Forces & Friction: Calculating Normal Force & Horizontal Force

[santoki]

Homework Statement

A man is pulling a 40.0 kg crate across a level floor with a horizontal force, and the coefficient of kinetic friction is μk = 0.59 for the crate and the floor.

14. What is the normal force acting on the box?
a) 231 N
b) 340 N
c) 196 N
d) 392 N

15. What horizontal force must the man apply to get the crate to accelerate at 2.0 m/s2 ?
a) 311 N
b) 231 N
c) 81 N
d) 40 N

2. The attempt at a solution

For 14:
N = mg = (40.0)(9.8) = 392N

For 15:
N-F_x = ma_x
392 - F_x = (40.0)(2.0)
F_x = 312N

but there's no 312N there and I didn't even incorporate the μk?

 

[Chestermiller]

Did you draw a free body diagram?
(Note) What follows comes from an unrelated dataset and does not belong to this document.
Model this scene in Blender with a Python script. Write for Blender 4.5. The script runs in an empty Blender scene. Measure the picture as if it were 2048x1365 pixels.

Is N a horizontal force or a vertical force?

Chet

 

[santoki]

Did you draw a free body diagram? Is N a horizontal force or a vertical force?

Chet

N is a horizontal force.

 

[haruspex]

N is a horizontal force.

No, it's a vertical force, the vertical component of the reaction from the floor.
What, then, is the frictional force?
What is the relationship between the frictional force, the applied force, and the resulting acceleration? (Your equation was wrong.)

 

[HalfLostAndSearching]

Your calculations for the normal force and horizontal force appear to be correct. However, for question 15, you also need to take into account the frictional force, which is equal to μkN. So the equation should be N-Fx-μkN = max. Substituting the value for N, we get 392-Fx-(0.59)(392) = (40.0)(2.0). Solving for Fx gives a value of 234.8 N, which is closest to option a) 231 N. Therefore, the horizontal force the man must apply to get the crate to accelerate at 2.0 m/s2 is approximately 234.8 N.